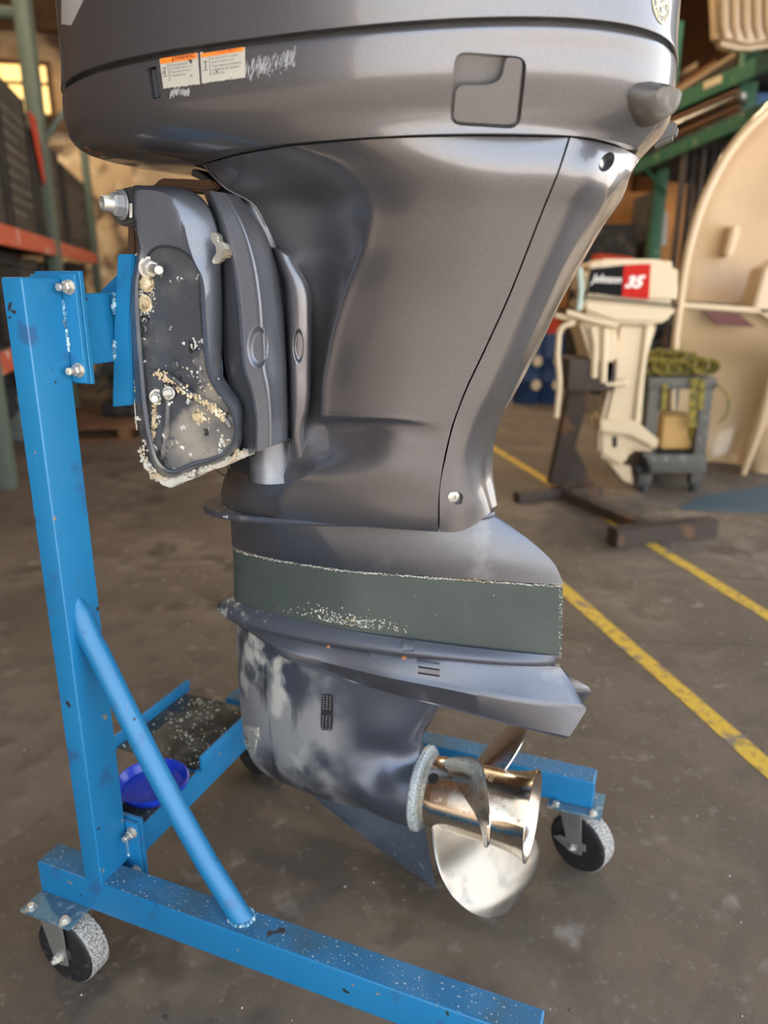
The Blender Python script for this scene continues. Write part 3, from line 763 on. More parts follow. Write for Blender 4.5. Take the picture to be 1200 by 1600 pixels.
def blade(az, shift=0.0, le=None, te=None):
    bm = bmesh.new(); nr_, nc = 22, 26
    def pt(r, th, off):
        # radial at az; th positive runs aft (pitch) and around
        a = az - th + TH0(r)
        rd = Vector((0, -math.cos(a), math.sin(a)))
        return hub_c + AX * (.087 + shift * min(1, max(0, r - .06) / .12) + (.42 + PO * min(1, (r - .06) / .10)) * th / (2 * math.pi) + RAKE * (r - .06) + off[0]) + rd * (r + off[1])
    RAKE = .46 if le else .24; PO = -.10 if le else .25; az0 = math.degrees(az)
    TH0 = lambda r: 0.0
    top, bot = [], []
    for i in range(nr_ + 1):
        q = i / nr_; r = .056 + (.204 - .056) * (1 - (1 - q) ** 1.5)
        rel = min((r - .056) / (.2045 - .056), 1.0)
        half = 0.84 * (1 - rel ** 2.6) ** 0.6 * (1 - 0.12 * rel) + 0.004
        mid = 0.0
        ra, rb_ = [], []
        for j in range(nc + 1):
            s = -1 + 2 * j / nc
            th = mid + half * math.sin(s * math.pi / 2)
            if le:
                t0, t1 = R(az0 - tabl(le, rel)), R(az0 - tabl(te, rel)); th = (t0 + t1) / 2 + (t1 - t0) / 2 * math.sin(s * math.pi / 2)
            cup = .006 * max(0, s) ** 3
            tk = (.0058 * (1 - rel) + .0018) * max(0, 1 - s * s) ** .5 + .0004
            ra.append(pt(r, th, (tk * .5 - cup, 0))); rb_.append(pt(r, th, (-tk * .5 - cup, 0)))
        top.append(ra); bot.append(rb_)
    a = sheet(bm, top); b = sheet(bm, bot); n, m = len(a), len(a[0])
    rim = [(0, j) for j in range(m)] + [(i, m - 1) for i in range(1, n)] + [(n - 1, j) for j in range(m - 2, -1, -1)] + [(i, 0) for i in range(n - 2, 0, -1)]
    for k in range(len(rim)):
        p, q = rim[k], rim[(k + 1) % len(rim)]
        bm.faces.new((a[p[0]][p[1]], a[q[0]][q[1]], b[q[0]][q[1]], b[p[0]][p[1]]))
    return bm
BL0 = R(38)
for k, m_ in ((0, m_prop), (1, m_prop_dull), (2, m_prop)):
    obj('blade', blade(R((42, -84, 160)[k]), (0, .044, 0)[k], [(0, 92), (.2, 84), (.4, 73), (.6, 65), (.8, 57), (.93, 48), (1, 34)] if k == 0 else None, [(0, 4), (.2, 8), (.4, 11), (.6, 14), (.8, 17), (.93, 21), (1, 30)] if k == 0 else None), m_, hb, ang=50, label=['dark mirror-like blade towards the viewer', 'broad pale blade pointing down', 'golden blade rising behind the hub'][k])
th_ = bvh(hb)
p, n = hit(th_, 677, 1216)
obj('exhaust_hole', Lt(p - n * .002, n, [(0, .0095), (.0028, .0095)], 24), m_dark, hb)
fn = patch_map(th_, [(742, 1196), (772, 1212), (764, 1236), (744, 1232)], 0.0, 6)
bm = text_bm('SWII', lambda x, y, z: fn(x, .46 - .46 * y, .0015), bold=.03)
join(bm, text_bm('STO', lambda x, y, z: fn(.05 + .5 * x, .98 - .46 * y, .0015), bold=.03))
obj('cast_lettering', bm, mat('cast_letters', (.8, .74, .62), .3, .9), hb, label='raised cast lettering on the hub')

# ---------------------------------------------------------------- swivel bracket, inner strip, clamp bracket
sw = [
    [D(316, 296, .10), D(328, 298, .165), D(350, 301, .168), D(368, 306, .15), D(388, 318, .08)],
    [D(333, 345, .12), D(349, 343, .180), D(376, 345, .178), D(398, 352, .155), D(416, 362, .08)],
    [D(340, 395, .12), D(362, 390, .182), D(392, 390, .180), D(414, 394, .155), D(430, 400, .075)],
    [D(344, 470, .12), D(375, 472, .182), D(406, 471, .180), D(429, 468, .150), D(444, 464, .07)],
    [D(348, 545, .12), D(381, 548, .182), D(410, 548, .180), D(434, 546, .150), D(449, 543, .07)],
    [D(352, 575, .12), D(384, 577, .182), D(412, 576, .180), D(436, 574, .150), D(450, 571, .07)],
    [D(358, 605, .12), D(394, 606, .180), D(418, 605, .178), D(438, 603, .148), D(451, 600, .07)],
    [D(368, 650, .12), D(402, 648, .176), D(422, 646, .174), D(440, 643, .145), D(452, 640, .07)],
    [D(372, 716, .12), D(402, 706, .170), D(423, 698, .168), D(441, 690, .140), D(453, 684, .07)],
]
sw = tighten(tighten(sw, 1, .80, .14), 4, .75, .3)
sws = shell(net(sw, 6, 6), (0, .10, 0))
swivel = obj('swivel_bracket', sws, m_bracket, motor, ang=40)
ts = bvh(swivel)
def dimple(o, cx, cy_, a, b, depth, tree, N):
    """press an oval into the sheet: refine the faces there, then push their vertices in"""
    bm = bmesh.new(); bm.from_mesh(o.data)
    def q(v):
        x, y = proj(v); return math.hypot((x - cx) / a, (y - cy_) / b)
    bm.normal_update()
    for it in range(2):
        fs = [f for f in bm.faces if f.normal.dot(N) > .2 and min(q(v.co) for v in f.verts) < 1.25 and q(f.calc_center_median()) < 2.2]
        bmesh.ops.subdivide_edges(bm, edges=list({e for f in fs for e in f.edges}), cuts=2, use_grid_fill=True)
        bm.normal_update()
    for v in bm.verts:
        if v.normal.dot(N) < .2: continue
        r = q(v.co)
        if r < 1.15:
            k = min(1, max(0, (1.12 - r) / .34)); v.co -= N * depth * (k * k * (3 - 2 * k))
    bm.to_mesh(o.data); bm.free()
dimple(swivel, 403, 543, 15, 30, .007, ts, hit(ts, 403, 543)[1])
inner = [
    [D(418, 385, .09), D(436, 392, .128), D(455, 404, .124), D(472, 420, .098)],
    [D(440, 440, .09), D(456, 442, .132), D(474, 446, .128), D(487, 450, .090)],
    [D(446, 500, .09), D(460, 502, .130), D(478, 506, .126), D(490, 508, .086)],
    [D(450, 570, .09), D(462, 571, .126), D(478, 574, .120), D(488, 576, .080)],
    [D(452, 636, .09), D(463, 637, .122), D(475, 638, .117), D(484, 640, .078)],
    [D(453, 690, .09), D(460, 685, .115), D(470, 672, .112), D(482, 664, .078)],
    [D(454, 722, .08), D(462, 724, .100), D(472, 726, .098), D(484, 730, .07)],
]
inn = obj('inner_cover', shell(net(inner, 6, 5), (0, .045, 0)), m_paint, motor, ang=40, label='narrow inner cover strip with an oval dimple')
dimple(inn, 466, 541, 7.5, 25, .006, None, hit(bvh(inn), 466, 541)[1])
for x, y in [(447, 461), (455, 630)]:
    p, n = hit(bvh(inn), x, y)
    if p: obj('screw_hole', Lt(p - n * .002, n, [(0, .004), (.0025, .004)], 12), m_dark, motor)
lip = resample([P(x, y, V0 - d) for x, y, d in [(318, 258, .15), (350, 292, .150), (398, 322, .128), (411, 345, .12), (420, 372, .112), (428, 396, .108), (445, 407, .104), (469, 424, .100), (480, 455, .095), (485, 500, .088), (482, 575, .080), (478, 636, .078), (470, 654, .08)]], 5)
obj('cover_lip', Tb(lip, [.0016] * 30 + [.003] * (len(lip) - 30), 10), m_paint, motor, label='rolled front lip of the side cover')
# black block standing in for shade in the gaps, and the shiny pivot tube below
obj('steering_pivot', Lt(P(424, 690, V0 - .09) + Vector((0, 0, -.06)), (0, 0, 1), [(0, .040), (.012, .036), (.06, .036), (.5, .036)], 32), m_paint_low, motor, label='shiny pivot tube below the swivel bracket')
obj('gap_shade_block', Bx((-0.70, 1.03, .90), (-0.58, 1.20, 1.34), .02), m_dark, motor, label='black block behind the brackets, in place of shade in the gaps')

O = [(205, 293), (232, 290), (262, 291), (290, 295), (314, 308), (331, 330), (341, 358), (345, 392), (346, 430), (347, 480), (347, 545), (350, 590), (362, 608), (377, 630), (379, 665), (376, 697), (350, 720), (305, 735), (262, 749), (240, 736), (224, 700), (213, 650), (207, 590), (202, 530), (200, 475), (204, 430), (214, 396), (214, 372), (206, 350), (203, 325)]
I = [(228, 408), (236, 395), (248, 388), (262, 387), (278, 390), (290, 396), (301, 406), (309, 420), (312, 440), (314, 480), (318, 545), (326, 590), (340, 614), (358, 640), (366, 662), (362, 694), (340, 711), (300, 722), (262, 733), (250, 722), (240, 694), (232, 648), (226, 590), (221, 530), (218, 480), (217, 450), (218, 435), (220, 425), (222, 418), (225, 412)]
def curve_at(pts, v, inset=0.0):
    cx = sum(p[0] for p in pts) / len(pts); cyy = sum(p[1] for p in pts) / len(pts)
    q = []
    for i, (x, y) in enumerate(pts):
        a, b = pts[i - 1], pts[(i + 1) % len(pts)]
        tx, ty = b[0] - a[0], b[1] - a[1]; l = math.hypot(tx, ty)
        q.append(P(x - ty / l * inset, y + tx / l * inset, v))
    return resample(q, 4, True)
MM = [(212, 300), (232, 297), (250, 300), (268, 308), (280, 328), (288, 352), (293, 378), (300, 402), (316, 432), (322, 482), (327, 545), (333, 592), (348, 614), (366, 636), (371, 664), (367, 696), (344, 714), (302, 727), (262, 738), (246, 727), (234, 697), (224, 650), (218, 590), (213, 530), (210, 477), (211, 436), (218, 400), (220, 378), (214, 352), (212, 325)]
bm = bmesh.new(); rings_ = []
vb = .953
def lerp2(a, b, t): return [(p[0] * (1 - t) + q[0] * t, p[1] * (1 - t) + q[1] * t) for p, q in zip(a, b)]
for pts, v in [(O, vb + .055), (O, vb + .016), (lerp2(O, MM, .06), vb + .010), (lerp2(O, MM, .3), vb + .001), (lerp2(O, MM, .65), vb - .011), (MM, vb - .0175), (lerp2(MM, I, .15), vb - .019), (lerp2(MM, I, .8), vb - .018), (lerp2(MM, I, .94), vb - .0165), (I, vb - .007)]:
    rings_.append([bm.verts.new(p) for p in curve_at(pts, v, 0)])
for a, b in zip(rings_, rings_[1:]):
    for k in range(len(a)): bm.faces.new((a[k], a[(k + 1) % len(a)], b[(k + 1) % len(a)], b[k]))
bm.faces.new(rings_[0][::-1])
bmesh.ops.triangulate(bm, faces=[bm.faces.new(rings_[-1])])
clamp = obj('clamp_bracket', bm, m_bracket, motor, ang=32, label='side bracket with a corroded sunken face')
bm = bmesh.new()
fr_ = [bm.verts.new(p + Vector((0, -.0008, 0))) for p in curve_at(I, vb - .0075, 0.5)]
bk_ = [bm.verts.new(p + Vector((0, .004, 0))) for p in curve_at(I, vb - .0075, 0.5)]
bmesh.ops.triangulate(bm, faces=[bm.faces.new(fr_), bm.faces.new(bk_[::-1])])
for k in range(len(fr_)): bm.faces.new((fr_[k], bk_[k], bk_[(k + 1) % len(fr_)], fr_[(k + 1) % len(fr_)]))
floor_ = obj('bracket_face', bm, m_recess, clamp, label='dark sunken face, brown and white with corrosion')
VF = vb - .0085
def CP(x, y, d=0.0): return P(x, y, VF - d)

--

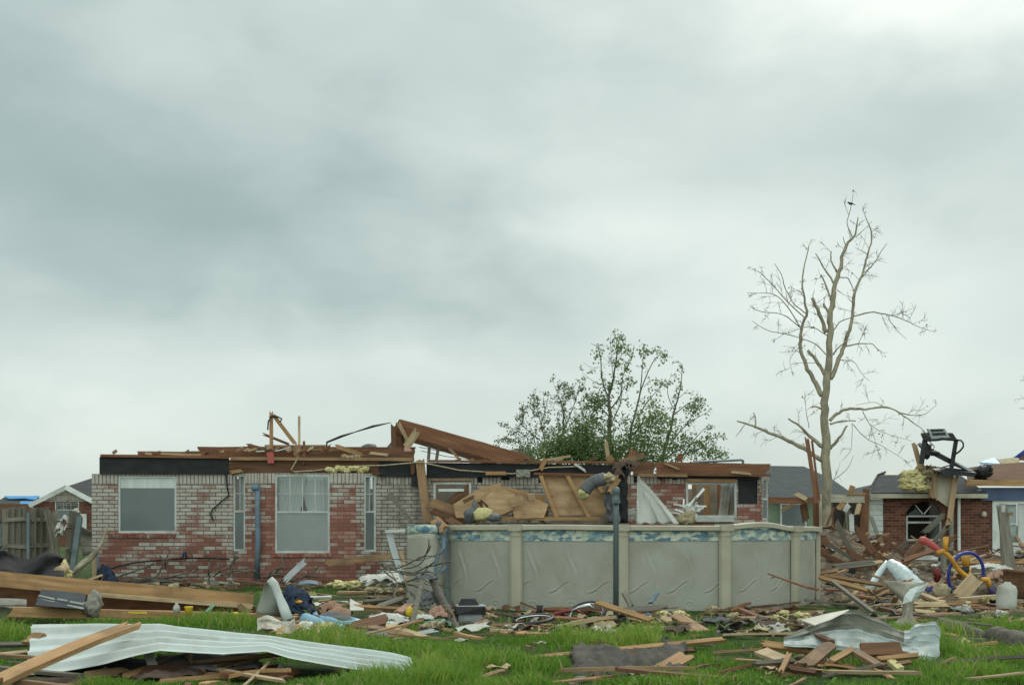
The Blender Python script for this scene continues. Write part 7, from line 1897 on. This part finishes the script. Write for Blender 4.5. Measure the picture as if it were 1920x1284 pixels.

• PROMPT
Isolate the lines that hold the word "Blender" and copy all of them.

• WRITTEN REPLY
The Blender Python script for this scene continues. Write part 3, from line 763 on. More parts follow. Write for Blender 4.5. Take the picture to be 1200 by 1600 pixels.
The Blender Python script for this scene continues. Write part 7, from line 1897 on. This part finishes the script. Write for Blender 4.5. Measure the picture as if it were 1920x1284 pixels.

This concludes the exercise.